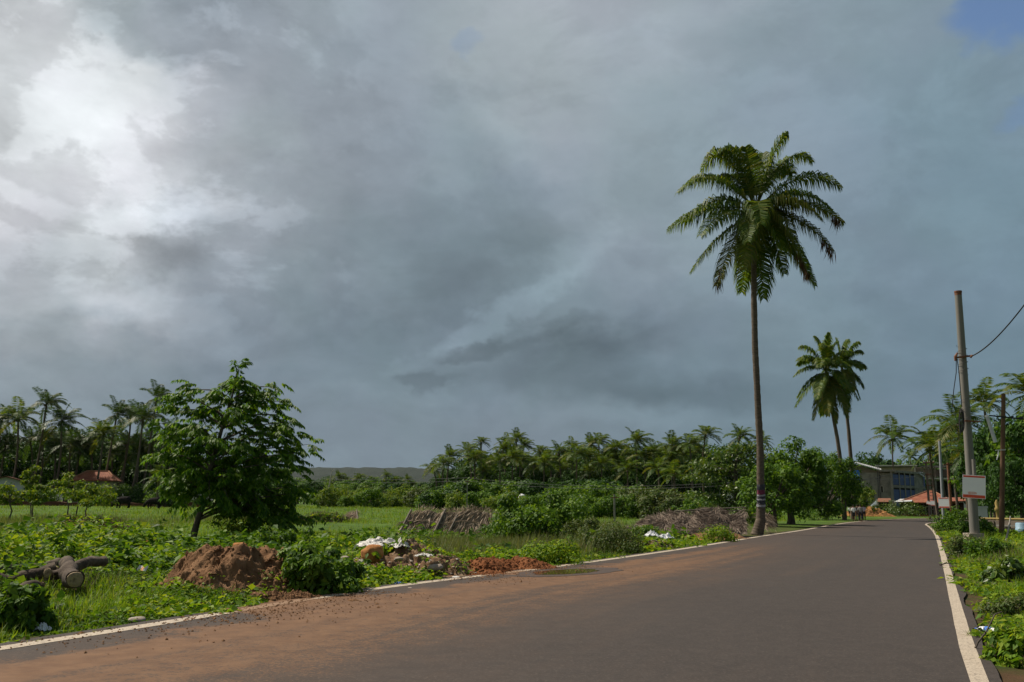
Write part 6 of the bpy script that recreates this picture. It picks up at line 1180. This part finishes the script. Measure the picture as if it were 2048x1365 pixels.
for k, (px, py, ty) in enumerate([(1190, 1078, 1048), (752, 1023, 1005), (690, 1018, 1001), (648, 1018, 1000), (1538, 1052, 1032), (1550, 1052, 1034)]):
    b = gp(px, py); b[2] = -.05; m = MB(); h = hpx(px, ty, b[1]); m.tube([[0, 0, 0], [.01, 0, h*.5], [0, 0, h]], [.07, .065, .055], 7); tag(m.build('fence_post', M['grey_wood'], None, True, b), ['grey wooden fence post by the white line before the dark fine-leaved bush', 'short fence post in the field below the yellow green bushes', 'fence post in the field left of the yellow green bushes', 'fence post beyond the brush mound in the field', 'short fence post just right of the tall palm trunk', 'second short fence post right of the tall palm trunk'][k], 'post')
b = foot(655, 210); t = thing('dead_palm_trunk', 'bare leaning dead trunk standing before the far tree belt', 'tree', b); h = hpx(661, 948, 210); MB().tube([[0, 0, 0], [.2, 0, h*.5], [.75, 0, h]], [.2, .17, .1], 7).build('trunk', M['grey_pale'], t, True); m = MB(); m.tube([[.75, 0, h*.98], [.3, 0, h+.7]], [.08, .03], 5); m.tube([[.75, 0, h*.98], [1.2, 0, h+.6]], [.08, .03], 5); m.build('branch', M['grey_pale'], t)

# ------------------------------------------------------------------ people and buffaloes
def skin(name, verts, edges, radii, mat, parent=None, sub=2):
    me = bpy.data.meshes.new(name); me.from_pydata([tuple(v) for v in verts], edges, []); me.materials.append(mat); o = link(name, me, parent)
    o.modifiers.new('skin', 'SKIN'); me.skin_vertices or None
    for i, r in enumerate(radii): me.skin_vertices[0].data[i].radius = (r, r) if np.isscalar(r) else r
    me.skin_vertices[0].data[0].use_root = True; sb = o.modifiers.new('sub', 'SUBSURF'); sb.levels = sb.render_levels = sub
    for p in me.polygons: p.use_smooth = True
    o.modifiers['skin'].use_smooth_shade = True; return o
def person(px, py, label, shirt, pants, step, h=1.5, yaw=0, arms=.05, bag=False):
    b = gp(px, py); k = h/1.7; st = step
    V = [(0, 0, .92), (0, .0, 1.12), (0, .0, 1.32), (0, .0, 1.44), (0, .02, 1.50), (0, .03, 1.60), (0, .02, 1.68),
         (-.09, 0, .88), (-.10, st*.5, .50), (-.10, st*.9-.04, .08), (-.10, st*.9+.12, .03), (.09, 0, .88), (.10, -st*.35, .50), (.10, -st*.9-.03, .10), (.10, -st*.9+.12, .03),
         (-.18, 0, 1.40), (-.22, -st*.3, 1.12), (-.23, -st*.2+.08, .88), (-.23, -st*.2+.10, .78), (.18, 0, 1.40), (.22, st*.3, 1.12), (.23, st*.4+.08, .88), (.23, st*.4+.10, .78)]
    Ed = [(0, 1), (1, 2), (2, 3), (3, 4), (4, 5), (5, 6), (0, 7), (7, 8), (8, 9), (9, 10), (0, 11), (11, 12), (12, 13), (13, 14), (3, 15), (15, 16), (16, 17), (17, 18), (3, 19), (19, 20), (20, 21), (21, 22)]
    R = [(.13, .10), (.13, .10), (.14, .10), (.12, .09), .055, .095, .075, .09, .06, .042, .035, .09, .06, .042, .035, .055, .042, .032, .036, .055, .042, .032, .036]
    V = np.array(V)*k; R = [tuple(np.array(r)*k) if not np.isscalar(r) else r*k for r in R]
    o = skin('person', V, Ed, R, M['skin']); o.location = b+[0, 0, .01]; o.rotation_euler = (0, 0, yaw); tag(o, label, 'person')
    sh = skin('shirt', V[[0, 1, 2, 3, 15, 16, 19, 20]]-[0, 0, .04*k], [(0, 1), (1, 2), (2, 3), (3, 4), (4, 5), (3, 6), (6, 7)], [(.155*k, .125*k), (.155*k, .12*k), (.165*k, .12*k), (.11*k, .10*k), .072*k, .06*k, .072*k, .06*k], shirt, o)
    lo = .78 if pants[1] else .45
    pt = skin('trousers', np.vstack([V[0]-[0, 0, .02*k], V[7], V[8]*(1-(1-lo)*0), V[11], V[12]] if pants[1] else [V[0]-[0, 0, .02*k], V[7], V[8], V[9]*[1, 1, 1.6], V[11], V[12], V[13]*[1, 1, 1.6]]), [(0, 1), (1, 2), (0, 3), (3, 4)] if pants[1] else [(0, 1), (1, 2), (2, 3), (0, 4), (4, 5), (5, 6)], [(.145*k, .115*k), .11*k, .085*k, .11*k, .085*k] if pants[1] else [(.145*k, .115*k), .11*k, .08*k, .06*k, .11*k, .08*k, .06*k], pants[0], o)
    hr = skin('hair', np.array([[0, .0, 1.575], [0, .005, 1.655], [0, .02, 1.69]])*k, [(0, 1), (1, 2)], [.096*k, .098*k, .075*k], M['hair'], o)
    if bag: m = MB(); m.box((-.15*k, -.27*k, 1.0*k), (.15*k, -.13*k, 1.38*k)); m.build('backpack', M['cloth_dark'], o)
    return o
person(1708.5, 1043.5, 'person in a bright white shirt and dark shorts walking at the left of the group', M['cloth_white'], (M['cloth_dark'], True), .18, 1.55, rad(-20))
person(1716, 1042, 'person in dark clothes walking in the middle of the group', M['cloth_dark'], (M['cloth_dark'], False), -.15, 1.6, rad(-22))
person(1722, 1043.5, 'person in a grey shirt and dark trousers walking in the group', M['cloth_grey'], (M['cloth_dark'], False), .16, 1.62, rad(-20), bag=False)
person(1728.5, 1041.5, 'person in a pale pinkish shirt walking nearest the middle of the road', M['cloth_pink'], (M['cloth_dark'], False), -.18, 1.62, rad(-22))
person(1700.5, 1036, 'person in a pale shirt half hidden behind the twin palm trunks', M['cloth_white'], (M['cloth_dark'], True), .1, 1.5, rad(-20))
def buffalo(px, py, label, sc=1.0, yaw=0.0, seed=0, head=.12):
    b = at(px, py, 105); b[2] = float(gz(b[0], b[1]))+.12; V = [(-.9, 0, 1.08), (-.3, 0, 1.0), (.35, 0, 1.04), (.75, 0, 1.06), (1.12, 0, .80), (1.35, 0, .46), (1.52, 0, head+.06), (-1.05, .0, 1.15)]; Ed = [(1, 0), (1, 2), (2, 3), (3, 4), (4, 5), (5, 6), (0, 7)]; R = [(.42, .42), (.52, .52), (.46, .48), (.34, .38), (.24, .26), (.19, .21), (.12, .12), .16]
    for x, y, fr in ((-.82, .2, 0), (-.70, -.2, 0), (.62, .18, 1), (.50, -.18, 1)):
        i = len(V); dx = .1 if y > 0 else -.05
        if fr: V += [(x, y, .82), (x+dx*.4, y, .42), (x+dx*.5, y, .10), (x+dx*.5+.04, y, .02)]; par = 3; rr = [.18, .11, .08, .09]
        else: V += [(x+.05, y, .80), (x-.14+dx*.4, y, .46), (x-.04+dx*.5, y, .12), (x+dx*.5+.0, y, .02)]; par = 0; rr = [.22, .12, .08, .09]
        Ed += [(par, i), (i, i+1), (i+1, i+2), (i+2, i+3)]; R += rr
    V = np.array(V)*sc; o = skin('buffalo', V[[1, 0]+list(range(2, len(V)))], [tuple({0: 1, 1: 0}.get(q, q) for q in e) for e in Ed], [tuple(np.array(r)*sc) if not np.isscalar(r) else r*sc for r in [R[1], R[0]]+R[2:]], M['buffalo']); o.location = b; o.rotation_euler = (0, 0, yaw); tag(o, label, 'buffalo', 'water buffaloes grazing in the field')
    for sgn in (-1, 1):
        MB().tube(np.array([(1.18, .10*sgn, .72), (1.12, .34*sgn, .74), (.98, .46*sgn, .86), (.82, .42*sgn, .98)])*sc, np.array([.055, .045, .032, .01])*sc, 7).build('horn', M['horn'], o, True); MB().leaves(np.array([[1.12, .12*sgn, .66]])*sc, unit(np.array([[-.3, sgn*1., -.25]])), unit(np.array([[.5, .2, .8]])), .24*sc, .12*sc).build('ear', M['buffalo'], o)
    MB().tube(np.array([(-1.12, 0, 1.10), (-1.22, .03, .85), (-1.2, .02, .55), (-1.18, 0, .38)])*sc, np.array([.035, .025, .02, .035])*sc, 6).build('tail', M['buffalo'], o, True)
buffalo(245, 1016.5, 'nearer and larger dark water buffalo grazing with its head to the left', .86, rad(176))
buffalo(307, 1014, 'smaller buffalo grazing next to the bushy tree', .80, rad(172), 1)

──────────

◆ Instruction: Repeat the listing above up to and including the line with "b = foot(655, 210);", starting from its first line. Drop any pictures.

◆ Final result:
Write part 6 of the bpy script that recreates this picture. It picks up at line 1180. This part finishes the script. Measure the picture as if it were 2048x1365 pixels.
for k, (px, py, ty) in enumerate([(1190, 1078, 1048), (752, 1023, 1005), (690, 1018, 1001), (648, 1018, 1000), (1538, 1052, 1032), (1550, 1052, 1034)]):
    b = gp(px, py); b[2] = -.05; m = MB(); h = hpx(px, ty, b[1]); m.tube([[0, 0, 0], [.01, 0, h*.5], [0, 0, h]], [.07, .065, .055], 7); tag(m.build('fence_post', M['grey_wood'], None, True, b), ['grey wooden fence post by the white line before the dark fine-leaved bush', 'short fence post in the field below the yellow green bushes', 'fence post in the field left of the yellow green bushes', 'fence post beyond the brush mound in the field', 'short fence post just right of the tall palm trunk', 'second short fence post right of the tall palm trunk'][k], 'post')
b = foot(655, 210); t = thing('dead_palm_trunk', 'bare leaning dead trunk standing before the far tree belt', 'tree', b); h = hpx(661, 948, 210); MB().tube([[0, 0, 0], [.2, 0, h*.5], [.75, 0, h]], [.2, .17, .1], 7).build('trunk', M['grey_pale'], t, True); m = MB(); m.tube([[.75, 0, h*.98], [.3, 0, h+.7]], [.08, .03], 5); m.tube([[.75, 0, h*.98], [1.2, 0, h+.6]], [.08, .03], 5); m.build('branch', M['grey_pale'], t)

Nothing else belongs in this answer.